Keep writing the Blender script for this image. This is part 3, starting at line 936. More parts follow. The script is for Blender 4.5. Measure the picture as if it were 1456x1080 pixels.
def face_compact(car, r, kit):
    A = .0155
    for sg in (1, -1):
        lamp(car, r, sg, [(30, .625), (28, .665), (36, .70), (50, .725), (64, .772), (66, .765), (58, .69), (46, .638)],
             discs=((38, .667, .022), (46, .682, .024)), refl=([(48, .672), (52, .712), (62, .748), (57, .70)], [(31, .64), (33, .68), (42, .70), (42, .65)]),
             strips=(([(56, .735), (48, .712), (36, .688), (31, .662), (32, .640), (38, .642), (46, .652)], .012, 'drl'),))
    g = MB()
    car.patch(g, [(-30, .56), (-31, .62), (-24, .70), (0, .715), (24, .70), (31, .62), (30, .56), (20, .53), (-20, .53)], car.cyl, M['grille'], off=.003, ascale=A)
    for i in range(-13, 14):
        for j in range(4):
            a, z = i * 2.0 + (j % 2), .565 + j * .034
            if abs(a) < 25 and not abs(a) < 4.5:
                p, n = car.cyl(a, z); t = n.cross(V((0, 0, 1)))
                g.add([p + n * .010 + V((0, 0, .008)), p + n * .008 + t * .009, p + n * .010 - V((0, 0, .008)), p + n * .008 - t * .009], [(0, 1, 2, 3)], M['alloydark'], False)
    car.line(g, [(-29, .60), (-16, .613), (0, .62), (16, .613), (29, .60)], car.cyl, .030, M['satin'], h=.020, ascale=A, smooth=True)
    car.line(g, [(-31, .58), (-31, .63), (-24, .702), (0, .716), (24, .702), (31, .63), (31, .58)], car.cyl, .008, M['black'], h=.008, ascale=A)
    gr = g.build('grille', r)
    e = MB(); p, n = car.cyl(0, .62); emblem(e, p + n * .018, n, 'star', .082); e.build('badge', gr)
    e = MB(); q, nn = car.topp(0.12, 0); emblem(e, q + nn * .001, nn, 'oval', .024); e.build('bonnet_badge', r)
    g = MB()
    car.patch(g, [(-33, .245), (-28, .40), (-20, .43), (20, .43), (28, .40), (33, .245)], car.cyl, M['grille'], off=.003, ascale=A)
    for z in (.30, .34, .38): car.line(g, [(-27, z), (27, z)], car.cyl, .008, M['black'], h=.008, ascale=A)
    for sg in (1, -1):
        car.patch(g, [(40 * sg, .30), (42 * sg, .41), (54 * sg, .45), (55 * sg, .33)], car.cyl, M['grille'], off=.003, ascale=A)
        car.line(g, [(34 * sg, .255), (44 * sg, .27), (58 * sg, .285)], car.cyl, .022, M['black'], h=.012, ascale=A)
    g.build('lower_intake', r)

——

_PROMPT_
Your task is to transcribe the material exactly.

_OUTPUT BELOW_
Keep writing the Blender script for this image. This is part 3, starting at line 936. More parts follow. The script is for Blender 4.5. Measure the picture as if it were 1456x1080 pixels.
def face_compact(car, r, kit):
    A = .0155
    for sg in (1, -1):
        lamp(car, r, sg, [(30, .625), (28, .665), (36, .70), (50, .725), (64, .772), (66, .765), (58, .69), (46, .638)],
             discs=((38, .667, .022), (46, .682, .024)), refl=([(48, .672), (52, .712), (62, .748), (57, .70)], [(31, .64), (33, .68), (42, .70), (42, .65)]),
             strips=(([(56, .735), (48, .712), (36, .688), (31, .662), (32, .640), (38, .642), (46, .652)], .012, 'drl'),))
    g = MB()
    car.patch(g, [(-30, .56), (-31, .62), (-24, .70), (0, .715), (24, .70), (31, .62), (30, .56), (20, .53), (-20, .53)], car.cyl, M['grille'], off=.003, ascale=A)
    for i in range(-13, 14):
        for j in range(4):
            a, z = i * 2.0 + (j % 2), .565 + j * .034
            if abs(a) < 25 and not abs(a) < 4.5:
                p, n = car.cyl(a, z); t = n.cross(V((0, 0, 1)))
                g.add([p + n * .010 + V((0, 0, .008)), p + n * .008 + t * .009, p + n * .010 - V((0, 0, .008)), p + n * .008 - t * .009], [(0, 1, 2, 3)], M['alloydark'], False)
    car.line(g, [(-29, .60), (-16, .613), (0, .62), (16, .613), (29, .60)], car.cyl, .030, M['satin'], h=.020, ascale=A, smooth=True)
    car.line(g, [(-31, .58), (-31, .63), (-24, .702), (0, .716), (24, .702), (31, .63), (31, .58)], car.cyl, .008, M['black'], h=.008, ascale=A)
    gr = g.build('grille', r)
    e = MB(); p, n = car.cyl(0, .62); emblem(e, p + n * .018, n, 'star', .082); e.build('badge', gr)
    e = MB(); q, nn = car.topp(0.12, 0); emblem(e, q + nn * .001, nn, 'oval', .024); e.build('bonnet_badge', r)
    g = MB()
    car.patch(g, [(-33, .245), (-28, .40), (-20, .43), (20, .43), (28, .40), (33, .245)], car.cyl, M['grille'], off=.003, ascale=A)
    for z in (.30, .34, .38): car.line(g, [(-27, z), (27, z)], car.cyl, .008, M['black'], h=.008, ascale=A)
    for sg in (1, -1):
        car.patch(g, [(40 * sg, .30), (42 * sg, .41), (54 * sg, .45), (55 * sg, .33)], car.cyl, M['grille'], off=.003, ascale=A)
        car.line(g, [(34 * sg, .255), (44 * sg, .27), (58 * sg, .285)], car.cyl, .022, M['black'], h=.012, ascale=A)
    g.build('lower_intake', r)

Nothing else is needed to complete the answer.